_TASK TO COMPLETE_.
Repeat the listing below word for word, stopping after the line that contains "PI = math.pi".
== == ==
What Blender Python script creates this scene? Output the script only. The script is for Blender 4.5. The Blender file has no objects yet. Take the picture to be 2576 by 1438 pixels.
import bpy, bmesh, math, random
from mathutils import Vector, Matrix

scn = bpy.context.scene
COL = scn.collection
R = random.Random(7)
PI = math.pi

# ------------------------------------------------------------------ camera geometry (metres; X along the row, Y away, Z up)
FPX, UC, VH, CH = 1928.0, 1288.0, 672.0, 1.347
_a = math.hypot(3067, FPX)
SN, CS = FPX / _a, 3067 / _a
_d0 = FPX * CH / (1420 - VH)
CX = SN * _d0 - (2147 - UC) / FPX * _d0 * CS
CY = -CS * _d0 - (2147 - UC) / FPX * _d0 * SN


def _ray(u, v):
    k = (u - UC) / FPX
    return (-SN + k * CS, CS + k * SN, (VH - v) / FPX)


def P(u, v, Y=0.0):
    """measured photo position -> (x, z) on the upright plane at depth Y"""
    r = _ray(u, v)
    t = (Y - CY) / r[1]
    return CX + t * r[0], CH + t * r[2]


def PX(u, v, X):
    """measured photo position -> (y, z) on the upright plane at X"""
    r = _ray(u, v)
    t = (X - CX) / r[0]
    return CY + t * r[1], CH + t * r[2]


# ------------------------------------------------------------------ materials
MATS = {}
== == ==
_THE SOLUTION_.
What Blender Python script creates this scene? Output the script only. The script is for Blender 4.5. The Blender file has no objects yet. Take the picture to be 2576 by 1438 pixels.
import bpy, bmesh, math, random
from mathutils import Vector, Matrix

scn = bpy.context.scene
COL = scn.collection
R = random.Random(7)
PI = math.pi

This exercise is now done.